Ginger and I took to the streets every day; that is, we walked our circle and visited all the various dogs in the neighborhood. In fact, it was her idea to start with. I had noticed her making daily rounds in the late morning and finishing them up in the early afternoon. Puzzled as to her whereabouts during that time, I decided I would follow her. First, she stopped at the next door neighbor’s house where Butch lived. Butch was an English Bulldog, a gruff sort of fellow whose bottom teeth protruded in a serious underbite. He reminded me of a gargoyle, not only in his looks, but also in his mannerisms. He always stood stock still and stared. A dog of few words, he made his presence known by taking a spot and remaining there until he decided to move. No doubt about it, Butch stood his ground! When Ginger visited him, I would watch her quietly approach him. Then she would sit down, and the two would look out on the grass and trees and birds as they quietly communed with nature and one another. I sat down, too. After a while, she would get up and walk off; I followed.

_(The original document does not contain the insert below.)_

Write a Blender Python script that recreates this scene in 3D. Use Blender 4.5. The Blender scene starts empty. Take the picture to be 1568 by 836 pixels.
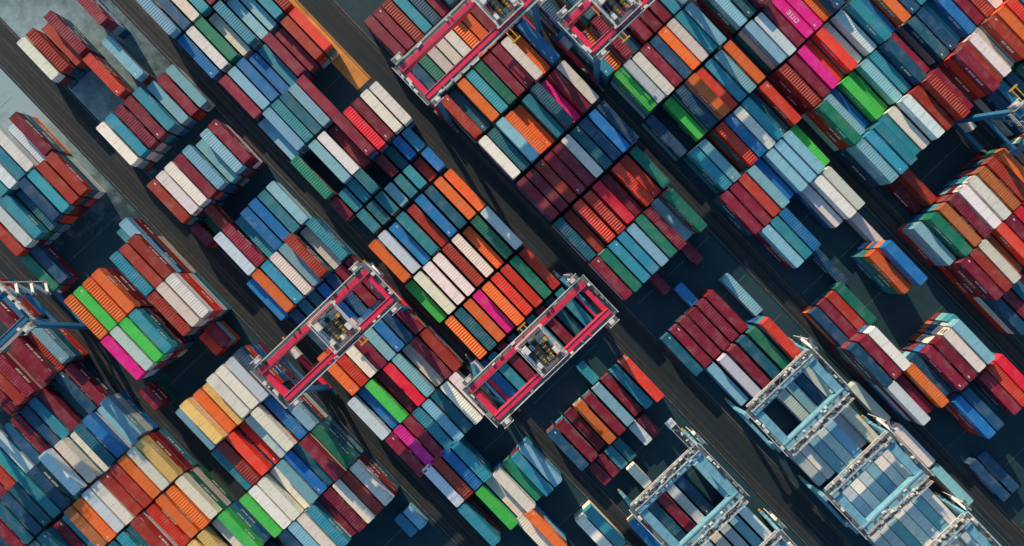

I realized that she had a mission: to make everyone she came in contact with feel cared for, to feel noticed.

This was her pattern every day. She deliberately made her way up and down the circle, picking the houses with dogs and visiting with each one. I realized that she had a mission: to make everyone she came in contact with feel cared for, to feel noticed. Not only did she stop at houses with dogs, but she also visited people. One day I followed her up a driveway and right onto a porch where an older lady sat. The lady looked lonely to me, and Ginger must have noticed that as well. On the porch was a bowl of water, as if the lady expected to see Ginger. I suspect they had met before. Though she was a neighbor, only a few houses from ours, I had never even noticed her. I introduced myself.

“Hi, I’m Tami. I live there,” pointing a stubby finger toward our house.

I was all of six years old. She took my hand and held it with both of hers, her eyes filling with tears. That afternoon, we sat on the porch just hanging out — a dog, a kid and an older person who had nobody else to sit with her.

Ginger’s kindness and compassion for others left a huge impression on me.

Ginger and me

I always felt so good after our rounds, like we had connected in a very special way to the hearts of people and animals. Ginger’s kindness and compassion for others left a huge impression on me. I wanted to be like her; she embodied a pureness of heart.

I realize now that Ginger was a mother figure to me, taking all the hugs that I offered as she soothed my sad tears over my family. But she was also a master teacher who shared her valuable wisdom in how she lived her life.

Of the many lessons she taught me, these are true stand-outs:

  1. No one should go unnoticed because we all matter.
  2. See others for who they really are; look past their many defenses.
  3. Be compassionate in all directions.
  4. Hang out with your friends.
  5. Look for the beauty and the best in everyone.

Today, I try to live my life as she lived hers. I make sure to notice the small things, the details about others that might go unnoticed. Ginger left the world better off than how she found it. I am following in her footsteps. Perhaps you’ll join me along the path?